* [AIM]:
Working from the data below, reproduce exactly the lines starting at the one that holds "What Blender Python" and ending at the one that holds "sun.rotation_euler = sdir.to_track_quat('Z', 'Y').to_euler()". Pictures are excluded.

* [RECORD EXTRACTS]:
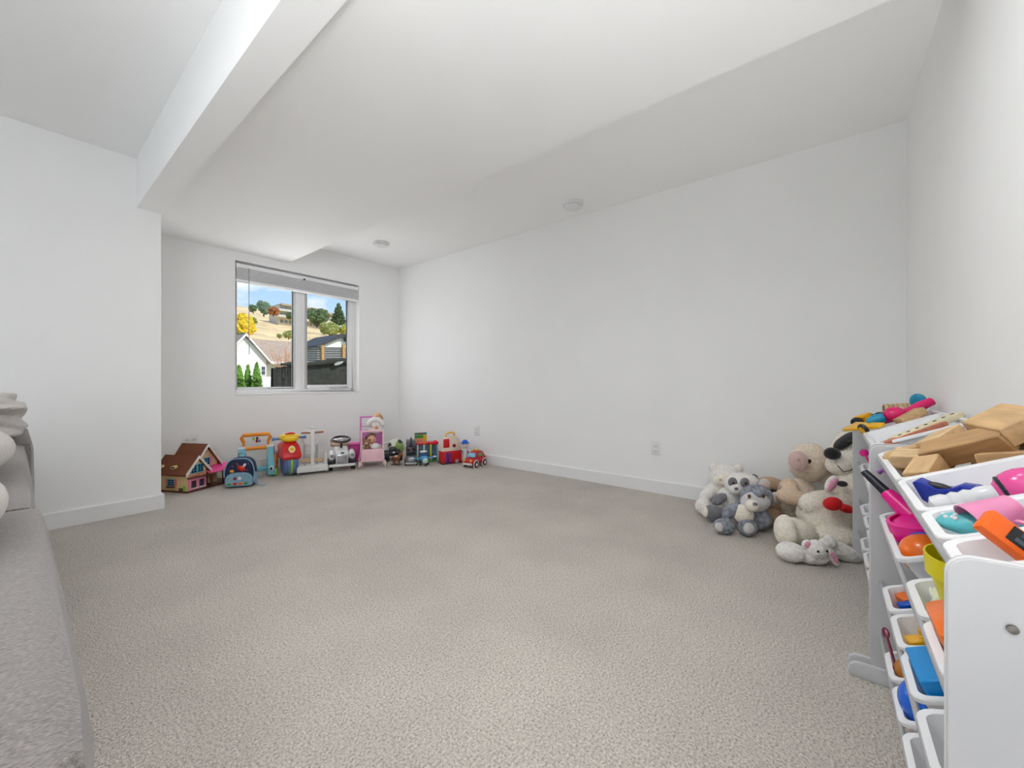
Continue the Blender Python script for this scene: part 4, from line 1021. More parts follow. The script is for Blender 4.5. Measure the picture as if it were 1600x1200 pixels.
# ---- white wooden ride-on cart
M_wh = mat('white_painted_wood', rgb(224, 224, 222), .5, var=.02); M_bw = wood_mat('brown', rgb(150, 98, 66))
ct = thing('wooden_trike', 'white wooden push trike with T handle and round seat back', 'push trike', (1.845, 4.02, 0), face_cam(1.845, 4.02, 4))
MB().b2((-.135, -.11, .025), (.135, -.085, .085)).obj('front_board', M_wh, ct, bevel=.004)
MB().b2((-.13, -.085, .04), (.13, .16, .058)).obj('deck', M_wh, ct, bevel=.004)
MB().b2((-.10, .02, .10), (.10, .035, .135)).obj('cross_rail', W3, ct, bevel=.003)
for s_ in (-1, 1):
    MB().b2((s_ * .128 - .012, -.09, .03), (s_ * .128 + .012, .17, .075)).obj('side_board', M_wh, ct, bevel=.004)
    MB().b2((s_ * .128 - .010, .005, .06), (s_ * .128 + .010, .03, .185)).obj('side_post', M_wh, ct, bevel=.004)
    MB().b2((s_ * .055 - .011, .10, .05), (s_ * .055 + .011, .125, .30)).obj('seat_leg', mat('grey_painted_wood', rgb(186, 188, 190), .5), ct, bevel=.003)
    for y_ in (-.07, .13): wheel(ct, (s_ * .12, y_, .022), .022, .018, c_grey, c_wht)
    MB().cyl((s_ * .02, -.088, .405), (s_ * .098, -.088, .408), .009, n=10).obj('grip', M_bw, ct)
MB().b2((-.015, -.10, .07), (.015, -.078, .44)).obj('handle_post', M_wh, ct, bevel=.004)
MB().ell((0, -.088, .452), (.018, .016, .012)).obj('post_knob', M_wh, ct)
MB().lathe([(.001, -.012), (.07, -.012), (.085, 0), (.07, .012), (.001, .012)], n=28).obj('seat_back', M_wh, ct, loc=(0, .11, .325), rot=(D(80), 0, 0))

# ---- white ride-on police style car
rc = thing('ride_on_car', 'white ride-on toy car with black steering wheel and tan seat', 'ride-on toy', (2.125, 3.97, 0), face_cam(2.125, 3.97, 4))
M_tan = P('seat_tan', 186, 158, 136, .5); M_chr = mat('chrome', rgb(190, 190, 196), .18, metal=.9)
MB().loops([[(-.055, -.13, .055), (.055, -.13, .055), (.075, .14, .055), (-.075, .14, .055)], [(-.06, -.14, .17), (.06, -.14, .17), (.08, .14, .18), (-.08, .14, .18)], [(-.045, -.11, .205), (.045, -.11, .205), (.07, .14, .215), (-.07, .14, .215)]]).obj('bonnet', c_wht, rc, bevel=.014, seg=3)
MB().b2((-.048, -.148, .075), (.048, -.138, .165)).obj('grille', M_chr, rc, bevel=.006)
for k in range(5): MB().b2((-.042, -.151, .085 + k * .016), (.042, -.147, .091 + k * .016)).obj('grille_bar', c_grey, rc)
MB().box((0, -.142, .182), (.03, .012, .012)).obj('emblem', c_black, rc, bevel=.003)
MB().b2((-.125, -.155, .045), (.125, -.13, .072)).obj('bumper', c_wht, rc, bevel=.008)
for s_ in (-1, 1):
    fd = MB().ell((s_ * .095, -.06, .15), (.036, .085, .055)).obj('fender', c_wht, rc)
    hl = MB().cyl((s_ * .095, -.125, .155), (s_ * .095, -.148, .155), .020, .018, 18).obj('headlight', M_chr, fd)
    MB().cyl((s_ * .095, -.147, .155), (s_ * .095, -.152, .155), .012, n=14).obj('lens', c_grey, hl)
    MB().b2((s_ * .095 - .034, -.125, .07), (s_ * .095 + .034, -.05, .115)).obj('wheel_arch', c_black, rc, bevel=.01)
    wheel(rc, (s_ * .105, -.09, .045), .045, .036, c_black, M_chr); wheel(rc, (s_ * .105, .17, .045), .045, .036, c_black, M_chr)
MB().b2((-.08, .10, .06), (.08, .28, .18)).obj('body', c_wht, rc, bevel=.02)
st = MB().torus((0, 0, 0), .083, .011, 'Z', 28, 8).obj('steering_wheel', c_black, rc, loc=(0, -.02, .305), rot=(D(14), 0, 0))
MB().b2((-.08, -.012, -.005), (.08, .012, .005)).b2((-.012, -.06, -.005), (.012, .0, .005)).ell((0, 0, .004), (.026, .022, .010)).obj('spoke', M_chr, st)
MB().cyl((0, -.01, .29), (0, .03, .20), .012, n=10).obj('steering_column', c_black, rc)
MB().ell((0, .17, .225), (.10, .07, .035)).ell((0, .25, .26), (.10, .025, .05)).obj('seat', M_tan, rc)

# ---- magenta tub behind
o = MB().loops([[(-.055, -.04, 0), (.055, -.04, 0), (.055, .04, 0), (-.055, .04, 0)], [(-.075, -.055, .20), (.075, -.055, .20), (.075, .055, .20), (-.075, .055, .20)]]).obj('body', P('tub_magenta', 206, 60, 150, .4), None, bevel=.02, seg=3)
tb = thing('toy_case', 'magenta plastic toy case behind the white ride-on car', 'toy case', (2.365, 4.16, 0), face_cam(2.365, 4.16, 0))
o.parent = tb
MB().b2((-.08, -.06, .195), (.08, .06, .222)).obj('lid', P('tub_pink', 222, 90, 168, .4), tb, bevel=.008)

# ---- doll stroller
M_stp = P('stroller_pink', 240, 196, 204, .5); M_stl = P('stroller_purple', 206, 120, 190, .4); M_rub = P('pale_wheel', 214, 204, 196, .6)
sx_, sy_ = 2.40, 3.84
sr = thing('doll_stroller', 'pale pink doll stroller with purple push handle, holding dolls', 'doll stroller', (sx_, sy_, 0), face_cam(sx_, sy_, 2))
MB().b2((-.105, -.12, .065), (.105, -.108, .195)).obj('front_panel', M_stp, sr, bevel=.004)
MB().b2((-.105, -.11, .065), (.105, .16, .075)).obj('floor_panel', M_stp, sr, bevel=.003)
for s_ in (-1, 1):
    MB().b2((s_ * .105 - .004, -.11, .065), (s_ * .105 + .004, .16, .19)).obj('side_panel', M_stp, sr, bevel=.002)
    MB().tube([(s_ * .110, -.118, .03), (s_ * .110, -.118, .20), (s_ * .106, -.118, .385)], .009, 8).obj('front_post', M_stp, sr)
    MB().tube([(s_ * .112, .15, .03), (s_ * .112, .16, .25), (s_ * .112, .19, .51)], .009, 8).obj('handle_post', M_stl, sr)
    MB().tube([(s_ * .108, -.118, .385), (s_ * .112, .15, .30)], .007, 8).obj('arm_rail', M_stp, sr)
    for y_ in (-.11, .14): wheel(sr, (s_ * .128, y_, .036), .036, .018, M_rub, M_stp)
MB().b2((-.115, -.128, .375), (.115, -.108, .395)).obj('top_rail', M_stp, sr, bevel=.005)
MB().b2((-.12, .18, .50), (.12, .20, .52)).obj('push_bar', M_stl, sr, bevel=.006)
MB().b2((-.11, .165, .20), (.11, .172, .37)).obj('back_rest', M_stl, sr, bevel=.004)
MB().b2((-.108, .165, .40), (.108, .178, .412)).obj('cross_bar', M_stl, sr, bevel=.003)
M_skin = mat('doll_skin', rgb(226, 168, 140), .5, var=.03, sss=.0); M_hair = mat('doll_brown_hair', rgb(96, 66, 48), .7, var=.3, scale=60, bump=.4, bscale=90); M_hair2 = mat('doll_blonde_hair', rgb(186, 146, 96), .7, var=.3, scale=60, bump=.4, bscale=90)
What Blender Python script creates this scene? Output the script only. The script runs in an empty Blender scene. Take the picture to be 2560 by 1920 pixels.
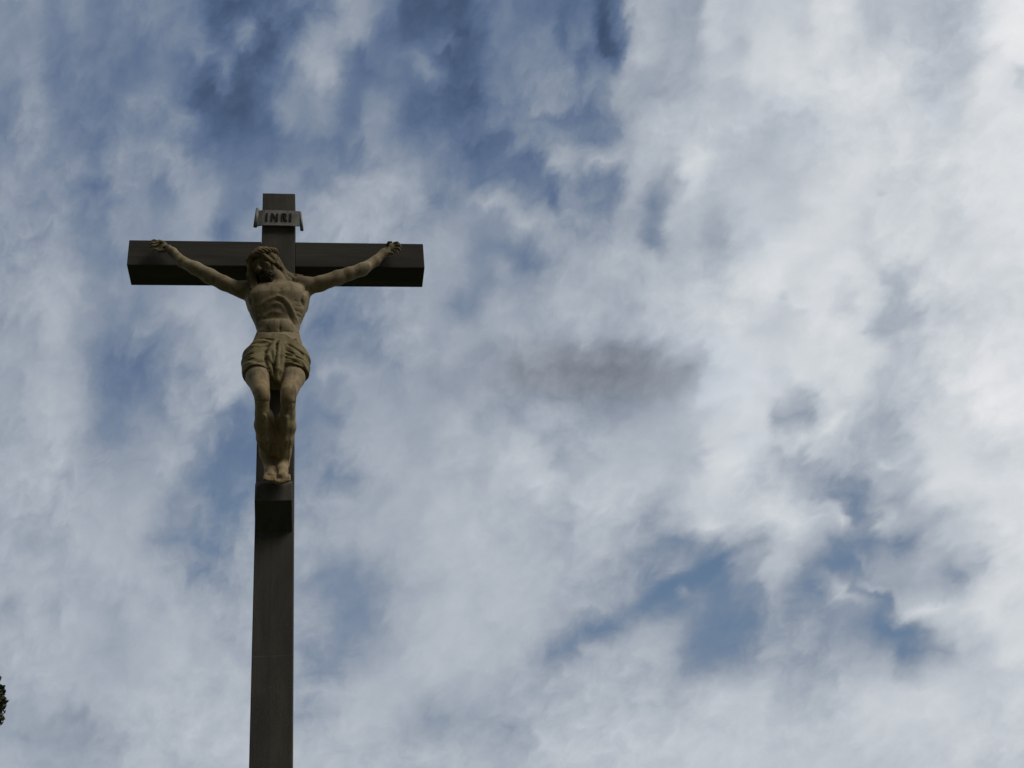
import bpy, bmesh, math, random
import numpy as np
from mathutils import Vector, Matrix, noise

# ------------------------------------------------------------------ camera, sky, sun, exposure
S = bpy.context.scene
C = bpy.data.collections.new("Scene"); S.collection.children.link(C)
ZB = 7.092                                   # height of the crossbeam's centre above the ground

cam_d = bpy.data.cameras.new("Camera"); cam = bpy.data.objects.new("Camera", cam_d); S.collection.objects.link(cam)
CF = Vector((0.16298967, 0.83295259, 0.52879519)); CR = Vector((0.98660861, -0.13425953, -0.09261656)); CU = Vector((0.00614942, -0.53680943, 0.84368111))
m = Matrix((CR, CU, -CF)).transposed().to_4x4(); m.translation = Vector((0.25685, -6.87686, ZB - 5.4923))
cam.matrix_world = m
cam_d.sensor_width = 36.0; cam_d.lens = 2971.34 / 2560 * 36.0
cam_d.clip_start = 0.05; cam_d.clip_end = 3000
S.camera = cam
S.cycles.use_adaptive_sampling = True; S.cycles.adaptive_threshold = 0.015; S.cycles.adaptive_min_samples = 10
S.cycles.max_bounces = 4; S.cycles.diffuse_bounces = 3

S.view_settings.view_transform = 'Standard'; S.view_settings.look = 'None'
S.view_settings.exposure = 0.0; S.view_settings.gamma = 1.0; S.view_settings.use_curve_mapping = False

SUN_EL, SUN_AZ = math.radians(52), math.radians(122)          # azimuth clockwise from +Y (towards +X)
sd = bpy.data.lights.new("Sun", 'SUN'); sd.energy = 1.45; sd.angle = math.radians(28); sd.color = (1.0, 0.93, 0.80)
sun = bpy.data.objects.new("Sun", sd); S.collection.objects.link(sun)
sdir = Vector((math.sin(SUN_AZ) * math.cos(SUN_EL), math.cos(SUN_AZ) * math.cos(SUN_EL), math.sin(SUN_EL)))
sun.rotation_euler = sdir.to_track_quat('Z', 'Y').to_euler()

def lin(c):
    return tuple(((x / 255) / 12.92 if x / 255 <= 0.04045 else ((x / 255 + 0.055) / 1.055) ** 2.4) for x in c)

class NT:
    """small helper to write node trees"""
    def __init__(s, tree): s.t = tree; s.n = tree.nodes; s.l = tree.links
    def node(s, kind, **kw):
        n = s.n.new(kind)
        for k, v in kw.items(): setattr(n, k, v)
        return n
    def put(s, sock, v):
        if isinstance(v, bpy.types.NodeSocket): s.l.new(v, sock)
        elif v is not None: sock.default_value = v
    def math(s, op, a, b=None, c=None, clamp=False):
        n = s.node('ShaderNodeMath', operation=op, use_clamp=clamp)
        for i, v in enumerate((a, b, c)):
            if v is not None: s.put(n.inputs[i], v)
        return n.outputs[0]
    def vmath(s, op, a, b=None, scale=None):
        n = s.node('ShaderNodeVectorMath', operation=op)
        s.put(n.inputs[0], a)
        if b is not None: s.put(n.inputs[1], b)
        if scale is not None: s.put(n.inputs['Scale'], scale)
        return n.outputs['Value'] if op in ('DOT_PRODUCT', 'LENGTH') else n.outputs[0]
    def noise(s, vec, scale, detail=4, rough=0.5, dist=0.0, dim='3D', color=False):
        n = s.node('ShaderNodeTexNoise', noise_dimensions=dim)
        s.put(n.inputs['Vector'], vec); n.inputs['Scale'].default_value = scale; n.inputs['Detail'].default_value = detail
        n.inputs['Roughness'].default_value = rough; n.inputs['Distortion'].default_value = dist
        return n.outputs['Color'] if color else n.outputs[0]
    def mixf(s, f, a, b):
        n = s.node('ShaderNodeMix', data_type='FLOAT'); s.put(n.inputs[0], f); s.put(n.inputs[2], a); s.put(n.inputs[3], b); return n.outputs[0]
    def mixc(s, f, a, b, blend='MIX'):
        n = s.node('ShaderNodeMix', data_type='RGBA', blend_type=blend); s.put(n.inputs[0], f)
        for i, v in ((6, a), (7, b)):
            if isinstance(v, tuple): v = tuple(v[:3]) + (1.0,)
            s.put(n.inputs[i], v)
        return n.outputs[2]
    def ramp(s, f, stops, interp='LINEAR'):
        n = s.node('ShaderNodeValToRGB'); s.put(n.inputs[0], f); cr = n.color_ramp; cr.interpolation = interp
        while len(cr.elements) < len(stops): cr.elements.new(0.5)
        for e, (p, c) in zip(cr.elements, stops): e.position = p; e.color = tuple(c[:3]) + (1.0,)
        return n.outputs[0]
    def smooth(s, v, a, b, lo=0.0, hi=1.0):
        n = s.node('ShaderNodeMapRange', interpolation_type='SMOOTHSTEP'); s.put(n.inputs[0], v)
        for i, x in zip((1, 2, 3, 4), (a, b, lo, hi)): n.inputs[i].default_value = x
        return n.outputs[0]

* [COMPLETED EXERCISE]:
What Blender Python script creates this scene? Output the script only. The script runs in an empty Blender scene. Take the picture to be 2560 by 1920 pixels.
import bpy, bmesh, math, random
import numpy as np
from mathutils import Vector, Matrix, noise

# ------------------------------------------------------------------ camera, sky, sun, exposure
S = bpy.context.scene
C = bpy.data.collections.new("Scene"); S.collection.children.link(C)
ZB = 7.092                                   # height of the crossbeam's centre above the ground

cam_d = bpy.data.cameras.new("Camera"); cam = bpy.data.objects.new("Camera", cam_d); S.collection.objects.link(cam)
CF = Vector((0.16298967, 0.83295259, 0.52879519)); CR = Vector((0.98660861, -0.13425953, -0.09261656)); CU = Vector((0.00614942, -0.53680943, 0.84368111))
m = Matrix((CR, CU, -CF)).transposed().to_4x4(); m.translation = Vector((0.25685, -6.87686, ZB - 5.4923))
cam.matrix_world = m
cam_d.sensor_width = 36.0; cam_d.lens = 2971.34 / 2560 * 36.0
cam_d.clip_start = 0.05; cam_d.clip_end = 3000
S.camera = cam
S.cycles.use_adaptive_sampling = True; S.cycles.adaptive_threshold = 0.015; S.cycles.adaptive_min_samples = 10
S.cycles.max_bounces = 4; S.cycles.diffuse_bounces = 3

S.view_settings.view_transform = 'Standard'; S.view_settings.look = 'None'
S.view_settings.exposure = 0.0; S.view_settings.gamma = 1.0; S.view_settings.use_curve_mapping = False

SUN_EL, SUN_AZ = math.radians(52), math.radians(122)          # azimuth clockwise from +Y (towards +X)
sd = bpy.data.lights.new("Sun", 'SUN'); sd.energy = 1.45; sd.angle = math.radians(28); sd.color = (1.0, 0.93, 0.80)
sun = bpy.data.objects.new("Sun", sd); S.collection.objects.link(sun)
sdir = Vector((math.sin(SUN_AZ) * math.cos(SUN_EL), math.cos(SUN_AZ) * math.cos(SUN_EL), math.sin(SUN_EL)))
sun.rotation_euler = sdir.to_track_quat('Z', 'Y').to_euler()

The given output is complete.